Thursday, December 2, 2010

Article#8: What are contrived experiences? What are varied types of contrived experiences? Why do we use contrived experiences? What standards can be used to evaluate contrived experiences?

  • Contrived experiences are edited copies of reality and are used as substitute for real things when it is not practical or not possible to bring or do the real thing in the classroom.
  • We have models, mock up, specimens and objectives or artifacts and simulation. These are varied types of contrived experiences.
  • To overcome limitations of space and time. To edit reality for us to be able to focus on parts or a process of a system that we intend to study. To overcome difficulties of size. To understand the inaccessible. And to help the learners understand abstraction.
  • The most important things to remember when we make use of contrived experiences, if for one reason or another they could not replace the real things in size and color and we should at least cautions the user or the reader by giving the scale.
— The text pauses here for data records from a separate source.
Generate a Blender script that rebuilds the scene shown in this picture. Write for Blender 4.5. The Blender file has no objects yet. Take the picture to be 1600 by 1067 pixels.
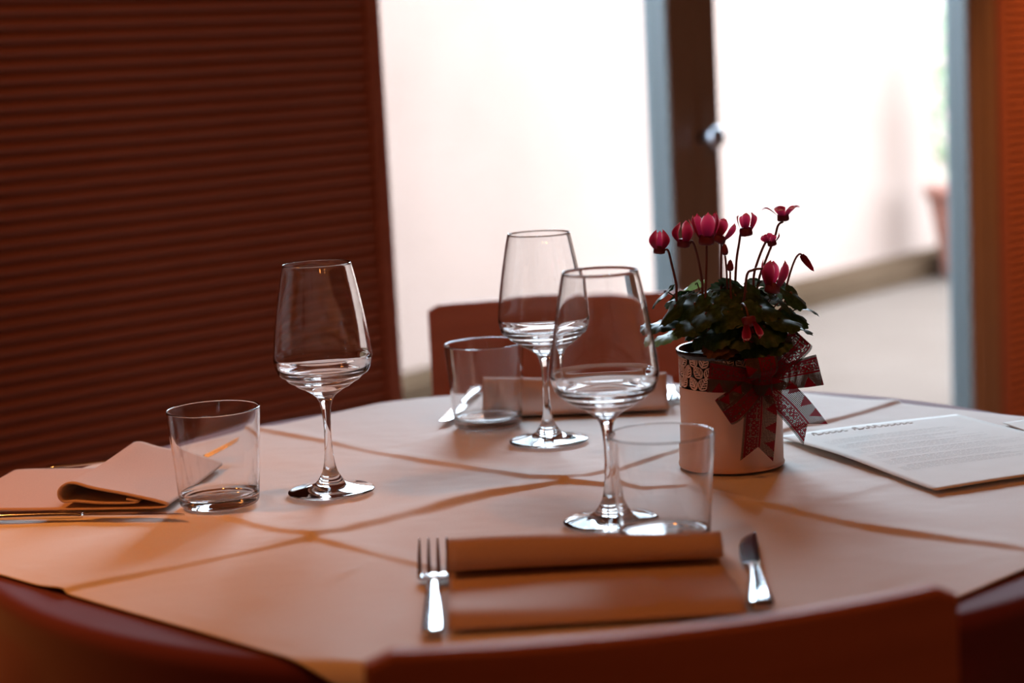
import bpy, math, random
import numpy as np
from mathutils import Vector, Matrix, noise

PI = math.pi
C = bpy.context.scene.collection
SC = bpy.context.scene
TZ = 0.75                                   # height of the laid table top

# ------------------------------------------------------------------ camera
cd = bpy.data.cameras.new('camera'); cam = bpy.data.objects.new('camera', cd); C.objects.link(cam)
cam.matrix_world = (Matrix.Translation((0, 0, TZ + 0.406)) @ Matrix.Rotation(PI/2 - 0.1477, 4, 'X')
                    @ Matrix.Rotation(-0.0522, 4, 'Z'))
cd.sensor_width = 36; cd.lens = 70.1; cd.clip_start = 0.05
cd.dof.use_dof = True; cd.dof.focus_distance = 1.865; cd.dof.aperture_fstop = 3.6
SC.camera = cam

# ------------------------------------------------------------------ world, lamps, exposure
w = bpy.data.worlds.new('sky'); SC.world = w; w.use_nodes = True
bg = w.node_tree.nodes['Background']; bg.inputs[0].default_value = (0.74, 0.92, 1.12, 1); bg.inputs[1].default_value = 27.0
SC.view_settings.view_transform = 'Standard'; SC.view_settings.look = 'None'
SC.view_settings.exposure = 0.0; SC.view_settings.gamma = 1; SC.view_settings.use_curve_mapping = False
SC.cycles.use_denoising = True
SC.cycles.max_bounces = 14; SC.cycles.transmission_bounces = 14; SC.cycles.transparent_max_bounces = 16
SC.cycles.diffuse_bounces = 5; SC.cycles.glossy_bounces = 6
SC.cycles.caustics_refractive = True; SC.cycles.caustics_reflective = True
SC.cycles.sample_clamp_indirect = 8.0; SC.cycles.blur_glossy = 0.3

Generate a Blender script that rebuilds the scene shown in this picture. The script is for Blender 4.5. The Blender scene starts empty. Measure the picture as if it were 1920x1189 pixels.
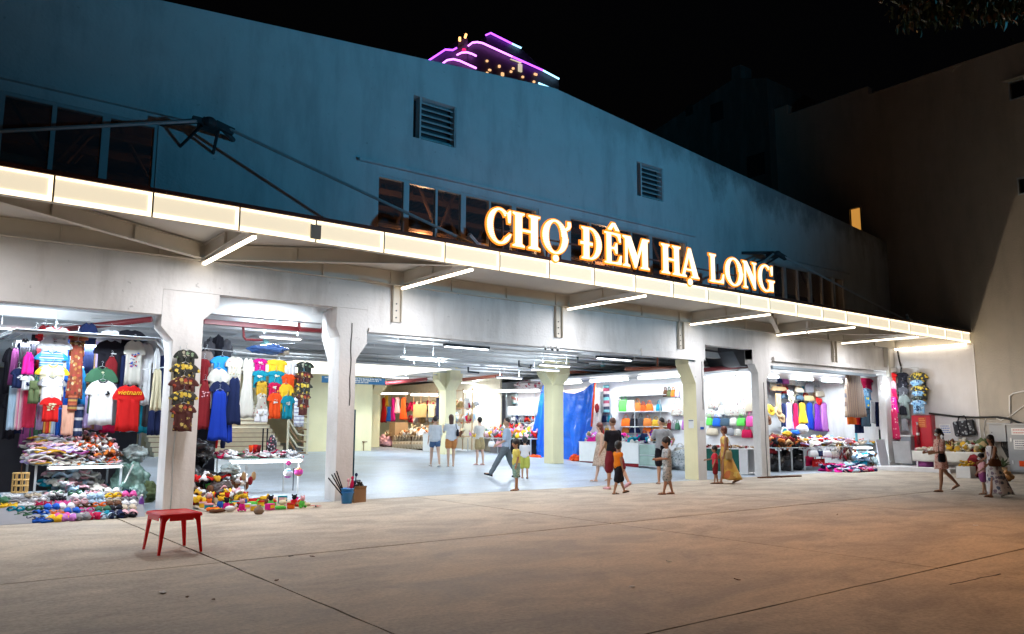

Article#7: What do direct, purposeful experiences refer to? For meaningful learning, where should these direct and purposeful experiences lead the learners to?

  • Direct, purposeful experience refers to our concrete and firsthand experiences that makes up the foundation of our learning. 
  • These direct experiences must not be the period or the end. It must be brought to the next level. The more you move on is the level of generalization and abstraction you attain.

Article#6: What guidelines should be considered in the selection and use of instructional materials?

  • PPPF - Prepare yourself, Prepare your student, Prepare the material and Follow up. In every battle you need to prepare yourself in order to be able to conquer. Just like becoming a teacher. Once you become a teacher then you need to prepare the student of what you want them to achieve. In doing so of course you need to prepare all the necessary materials or things needed for the learning process and last but not the least always follow up if the lesson has been understood in order to move forward or to the next level.

Article#5: What is the Cone of Experience? What are the sensory aids in the Cone of Experience? What are it's implications?

  • The cone of experience is a visual model, a pictorial device that presents bands of experience arranged to degree of abstraction and not degree of difficulty. 
  • The sensory aids often overlap and sometimes blend into one another. For example a motion picture, they can be silent or they can combine sight and sound. 
  • The implication is to avoid teaching directly at the symbolic level of thought without adequate foundation of the concrete. 

Article#4: What is a systematic or system's approach to teaching and what are the elements of a systematic approach to teaching?

  • The systematic or system's approach to teaching is student centered approach. It is not a spoon feeding process from the teacher but considers the needs, interest, and readiness of the student to learn. The elements of a systematic approach are first to define objectives, choose appropriate method, choose appropriate experiences, select materials,equipment & facilities, assign personnel roles, implement the instruction, evaluate outcomes and refine the process.

Article#3:What are the roles of Educational Technology in learning?

  • In a constractivist point of view the role of Educational Technology is teaching learners how to learn and used this knowledge on how to teach.